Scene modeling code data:
· · · ·
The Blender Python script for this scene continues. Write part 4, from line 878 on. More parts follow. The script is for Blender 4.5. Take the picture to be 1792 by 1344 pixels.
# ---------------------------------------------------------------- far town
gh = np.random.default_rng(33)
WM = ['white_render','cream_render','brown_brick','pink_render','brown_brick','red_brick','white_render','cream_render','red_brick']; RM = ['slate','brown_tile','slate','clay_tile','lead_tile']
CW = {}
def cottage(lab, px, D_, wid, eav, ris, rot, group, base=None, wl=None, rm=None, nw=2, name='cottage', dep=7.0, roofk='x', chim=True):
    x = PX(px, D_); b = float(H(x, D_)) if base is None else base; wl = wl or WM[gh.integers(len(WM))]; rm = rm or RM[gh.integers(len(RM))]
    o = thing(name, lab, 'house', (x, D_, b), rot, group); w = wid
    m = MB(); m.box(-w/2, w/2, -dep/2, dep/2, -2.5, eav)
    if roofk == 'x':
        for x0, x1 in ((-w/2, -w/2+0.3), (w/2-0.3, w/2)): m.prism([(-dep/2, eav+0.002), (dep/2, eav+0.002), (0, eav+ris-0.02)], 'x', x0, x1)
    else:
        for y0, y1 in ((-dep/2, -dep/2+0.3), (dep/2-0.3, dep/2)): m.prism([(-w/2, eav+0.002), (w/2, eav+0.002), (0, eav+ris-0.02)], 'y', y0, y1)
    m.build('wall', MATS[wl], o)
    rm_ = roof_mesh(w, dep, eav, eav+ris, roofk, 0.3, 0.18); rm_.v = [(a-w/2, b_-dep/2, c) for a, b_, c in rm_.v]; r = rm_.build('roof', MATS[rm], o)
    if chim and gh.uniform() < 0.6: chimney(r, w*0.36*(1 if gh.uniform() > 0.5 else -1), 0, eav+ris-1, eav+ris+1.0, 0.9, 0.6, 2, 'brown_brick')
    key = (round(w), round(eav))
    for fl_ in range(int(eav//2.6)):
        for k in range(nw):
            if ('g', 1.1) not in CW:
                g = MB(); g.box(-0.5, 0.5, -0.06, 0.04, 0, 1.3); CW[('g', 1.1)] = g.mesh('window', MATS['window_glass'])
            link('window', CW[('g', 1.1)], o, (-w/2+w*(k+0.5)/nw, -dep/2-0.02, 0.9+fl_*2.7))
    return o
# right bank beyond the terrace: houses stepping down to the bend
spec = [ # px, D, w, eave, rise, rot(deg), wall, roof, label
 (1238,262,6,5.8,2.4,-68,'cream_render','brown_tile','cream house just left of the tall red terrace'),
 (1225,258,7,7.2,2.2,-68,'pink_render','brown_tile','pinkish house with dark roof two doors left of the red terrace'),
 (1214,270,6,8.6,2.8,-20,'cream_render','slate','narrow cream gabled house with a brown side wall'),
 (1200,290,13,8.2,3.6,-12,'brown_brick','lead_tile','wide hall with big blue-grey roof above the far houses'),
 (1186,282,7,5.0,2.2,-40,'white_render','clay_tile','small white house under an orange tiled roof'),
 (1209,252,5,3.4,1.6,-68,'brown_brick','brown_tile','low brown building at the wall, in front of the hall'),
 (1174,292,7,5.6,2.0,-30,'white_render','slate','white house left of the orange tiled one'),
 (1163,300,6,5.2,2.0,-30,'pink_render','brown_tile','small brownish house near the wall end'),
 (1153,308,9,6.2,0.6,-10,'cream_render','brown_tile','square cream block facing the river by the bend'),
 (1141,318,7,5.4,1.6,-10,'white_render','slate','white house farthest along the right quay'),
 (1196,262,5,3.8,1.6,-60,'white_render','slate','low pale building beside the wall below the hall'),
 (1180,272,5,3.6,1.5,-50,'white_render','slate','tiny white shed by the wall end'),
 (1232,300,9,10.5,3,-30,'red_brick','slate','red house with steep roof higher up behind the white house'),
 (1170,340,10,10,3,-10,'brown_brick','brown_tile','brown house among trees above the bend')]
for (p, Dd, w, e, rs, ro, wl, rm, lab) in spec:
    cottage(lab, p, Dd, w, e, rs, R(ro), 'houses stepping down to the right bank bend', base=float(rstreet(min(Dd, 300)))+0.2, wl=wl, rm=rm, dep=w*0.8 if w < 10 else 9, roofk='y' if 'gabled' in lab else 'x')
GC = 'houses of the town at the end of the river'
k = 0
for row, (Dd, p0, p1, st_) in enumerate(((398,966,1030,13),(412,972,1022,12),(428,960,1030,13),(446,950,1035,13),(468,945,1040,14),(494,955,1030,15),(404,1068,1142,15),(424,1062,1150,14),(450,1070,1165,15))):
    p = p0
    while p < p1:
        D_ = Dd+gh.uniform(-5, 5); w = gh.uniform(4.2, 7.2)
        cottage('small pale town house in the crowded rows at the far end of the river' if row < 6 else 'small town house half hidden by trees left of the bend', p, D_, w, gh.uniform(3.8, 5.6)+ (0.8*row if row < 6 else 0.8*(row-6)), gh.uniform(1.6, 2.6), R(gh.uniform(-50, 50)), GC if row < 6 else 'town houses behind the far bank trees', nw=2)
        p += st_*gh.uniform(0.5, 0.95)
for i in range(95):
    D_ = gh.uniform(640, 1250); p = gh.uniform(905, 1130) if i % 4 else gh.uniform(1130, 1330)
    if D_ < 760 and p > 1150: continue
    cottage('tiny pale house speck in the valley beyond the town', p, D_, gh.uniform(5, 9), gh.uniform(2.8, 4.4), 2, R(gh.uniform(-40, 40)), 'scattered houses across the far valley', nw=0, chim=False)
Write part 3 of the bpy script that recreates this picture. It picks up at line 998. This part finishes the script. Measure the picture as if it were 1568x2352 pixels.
· · · ·
* What is asked:
Using the data above, repeat every line exactly.

* Finished task:
The Blender Python script for this scene continues. Write part 4, from line 878 on. More parts follow. The script is for Blender 4.5. Take the picture to be 1792 by 1344 pixels.
# ---------------------------------------------------------------- far town
gh = np.random.default_rng(33)
WM = ['white_render','cream_render','brown_brick','pink_render','brown_brick','red_brick','white_render','cream_render','red_brick']; RM = ['slate','brown_tile','slate','clay_tile','lead_tile']
CW = {}
def cottage(lab, px, D_, wid, eav, ris, rot, group, base=None, wl=None, rm=None, nw=2, name='cottage', dep=7.0, roofk='x', chim=True):
    x = PX(px, D_); b = float(H(x, D_)) if base is None else base; wl = wl or WM[gh.integers(len(WM))]; rm = rm or RM[gh.integers(len(RM))]
    o = thing(name, lab, 'house', (x, D_, b), rot, group); w = wid
    m = MB(); m.box(-w/2, w/2, -dep/2, dep/2, -2.5, eav)
    if roofk == 'x':
        for x0, x1 in ((-w/2, -w/2+0.3), (w/2-0.3, w/2)): m.prism([(-dep/2, eav+0.002), (dep/2, eav+0.002), (0, eav+ris-0.02)], 'x', x0, x1)
    else:
        for y0, y1 in ((-dep/2, -dep/2+0.3), (dep/2-0.3, dep/2)): m.prism([(-w/2, eav+0.002), (w/2, eav+0.002), (0, eav+ris-0.02)], 'y', y0, y1)
    m.build('wall', MATS[wl], o)
    rm_ = roof_mesh(w, dep, eav, eav+ris, roofk, 0.3, 0.18); rm_.v = [(a-w/2, b_-dep/2, c) for a, b_, c in rm_.v]; r = rm_.build('roof', MATS[rm], o)
    if chim and gh.uniform() < 0.6: chimney(r, w*0.36*(1 if gh.uniform() > 0.5 else -1), 0, eav+ris-1, eav+ris+1.0, 0.9, 0.6, 2, 'brown_brick')
    key = (round(w), round(eav))
    for fl_ in range(int(eav//2.6)):
        for k in range(nw):
            if ('g', 1.1) not in CW:
                g = MB(); g.box(-0.5, 0.5, -0.06, 0.04, 0, 1.3); CW[('g', 1.1)] = g.mesh('window', MATS['window_glass'])
            link('window', CW[('g', 1.1)], o, (-w/2+w*(k+0.5)/nw, -dep/2-0.02, 0.9+fl_*2.7))
    return o
# right bank beyond the terrace: houses stepping down to the bend
spec = [ # px, D, w, eave, rise, rot(deg), wall, roof, label
 (1238,262,6,5.8,2.4,-68,'cream_render','brown_tile','cream house just left of the tall red terrace'),
 (1225,258,7,7.2,2.2,-68,'pink_render','brown_tile','pinkish house with dark roof two doors left of the red terrace'),
 (1214,270,6,8.6,2.8,-20,'cream_render','slate','narrow cream gabled house with a brown side wall'),
 (1200,290,13,8.2,3.6,-12,'brown_brick','lead_tile','wide hall with big blue-grey roof above the far houses'),
 (1186,282,7,5.0,2.2,-40,'white_render','clay_tile','small white house under an orange tiled roof'),
 (1209,252,5,3.4,1.6,-68,'brown_brick','brown_tile','low brown building at the wall, in front of the hall'),
 (1174,292,7,5.6,2.0,-30,'white_render','slate','white house left of the orange tiled one'),
 (1163,300,6,5.2,2.0,-30,'pink_render','brown_tile','small brownish house near the wall end'),
 (1153,308,9,6.2,0.6,-10,'cream_render','brown_tile','square cream block facing the river by the bend'),
 (1141,318,7,5.4,1.6,-10,'white_render','slate','white house farthest along the right quay'),
 (1196,262,5,3.8,1.6,-60,'white_render','slate','low pale building beside the wall below the hall'),
 (1180,272,5,3.6,1.5,-50,'white_render','slate','tiny white shed by the wall end'),
 (1232,300,9,10.5,3,-30,'red_brick','slate','red house with steep roof higher up behind the white house'),
 (1170,340,10,10,3,-10,'brown_brick','brown_tile','brown house among trees above the bend')]
for (p, Dd, w, e, rs, ro, wl, rm, lab) in spec:
    cottage(lab, p, Dd, w, e, rs, R(ro), 'houses stepping down to the right bank bend', base=float(rstreet(min(Dd, 300)))+0.2, wl=wl, rm=rm, dep=w*0.8 if w < 10 else 9, roofk='y' if 'gabled' in lab else 'x')
GC = 'houses of the town at the end of the river'
k = 0
for row, (Dd, p0, p1, st_) in enumerate(((398,966,1030,13),(412,972,1022,12),(428,960,1030,13),(446,950,1035,13),(468,945,1040,14),(494,955,1030,15),(404,1068,1142,15),(424,1062,1150,14),(450,1070,1165,15))):
    p = p0
    while p < p1:
        D_ = Dd+gh.uniform(-5, 5); w = gh.uniform(4.2, 7.2)
        cottage('small pale town house in the crowded rows at the far end of the river' if row < 6 else 'small town house half hidden by trees left of the bend', p, D_, w, gh.uniform(3.8, 5.6)+ (0.8*row if row < 6 else 0.8*(row-6)), gh.uniform(1.6, 2.6), R(gh.uniform(-50, 50)), GC if row < 6 else 'town houses behind the far bank trees', nw=2)
        p += st_*gh.uniform(0.5, 0.95)
for i in range(95):
    D_ = gh.uniform(640, 1250); p = gh.uniform(905, 1130) if i % 4 else gh.uniform(1130, 1330)
    if D_ < 760 and p > 1150: continue
    cottage('tiny pale house speck in the valley beyond the town', p, D_, gh.uniform(5, 9), gh.uniform(2.8, 4.4), 2, R(gh.uniform(-40, 40)), 'scattered houses across the far valley', nw=0, chim=False)
Write part 3 of the bpy script that recreates this picture. It picks up at line 998. This part finishes the script. Measure the picture as if it were 1568x2352 pixels.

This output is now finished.